Ethical leadership in pluralistic groups in a pluralistic society, at least in the U.S. context I argue, means making a commitment not to repeat the sins of apartheid that ruled and racked this nation and the world, from its inception.  Not repeating the sins of apartheid should resonate strongly with Insight Buddhist teachers and students if they understand that Buddhism’s compassion-and-truth ethics included confronting Brahmins about their upper-caste claims to political and spiritual superiority and power over others.   Speaking truth to power is an ancient Buddhist ethic, but may be an ethic difficult to accept when students of color are speaking truth about class and race to powerful White teachers who arrived at their positions aided by class and thus race privileges.   Their positions and defense of those positions carry a subtle message about privilege and the use of power to exclude.

There is no subtlety about the exclusionary rhetoric of Donald Trump, but are Insight Meditation spiritual leaders looking at how their own spiritual formation (and attachment to what that means to them) informs who they deem as worthy of leadership and leadership potential?  Are they able to see, in a racially-pluralistic spiritual community, how they propagate White leadership because they hold on to a concept of the ideal spiritually-formed leader?  Now is the time, as the U.S. is politically reorganizing itself around racial and gender lines in particular, plus the tepid embrace of an openly racist candidate by some leaders in the Republican Party, that “we who love justice” need to re-examine the many ways in which White leadership, through class, is propagated in politics and spiritual communities.  The Insight Meditation community, currently engaged in such an examination, may be a model for other spiritual communities engaged or willing to be engaged in identifying their sources of class and race entitlements and privileges.  What will they use to help them resolve the ethical dilemma between class and racial inclusion on one side, and sustained spiritual practice over months and years that only independently wealthy or financially sponsored people can engage in?  They may look to one of their suttas (sutras) on leadership, The Greater Discourse on the Cowherd.
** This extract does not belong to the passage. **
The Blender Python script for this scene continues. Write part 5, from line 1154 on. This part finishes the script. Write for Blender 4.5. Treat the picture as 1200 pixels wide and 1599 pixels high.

In the Cowherd sutta, it is said that the Buddha said a good spiritual leader on the path of awakening possesses eleven qualities and skills.  In my understanding, these qualities, skills, and character traits include: 1) understanding what it is to be human physiologically and 2) psychically, 3) possessing the ability to assess where self and others are spiritually stuck, 4) being able to help others heal, 5) possessing the ability to teach dhamma (or dharma) in a comprehensive way, 6) frequently availing oneself of those who have experienced what is being learned, 7) engaging in self-healing practices, 8) experiencing joy in the teachings and the spiritual experiences that arise from the teachings and practices, 9) is moderate in accepting veneration, 10) shows loving-kindness towards elders on the spiritual path, and 11) understands the Noble Eightfold Path.  When I think about the Buddhist leaders I have known, they seem to stand up pretty well against the Cowherd sutta in qualities, skills, and character, yet according to this sutta, there is no requirement that a student experience extensive periods of meditative absorption for months and years in order to become a dhamma teacher.  Can this sutta be the guidance that helps resolve the ethical dilemma between forming teacher-leaders who have not dwelt in meditative absorption due to class and race issues, in order to create a class and racially inclusive teaching community?  Can this sutta, along with the ethic of speaking truth to power, help resolve this ethical dilemma?

What spiritual and religious leaders do to resolve ethical issues matter.  We are affected and informed by what our leaders do.  As a large segment of our nation embraces a leader who is sexist, racist, and classist, religious and spiritual leaders should take note and examine the ways they exclude those already on the margins.  Also, when our leaders choose to follow their own rules, that shakes our trust in them and shakes even in our own abilities to be good judges of character.  In the U.S. pluralistic context, to cultivate ethical leadership, we must continue to work against apartheid impulses that keep leadership White and rich, in politics and in our spiritual communities.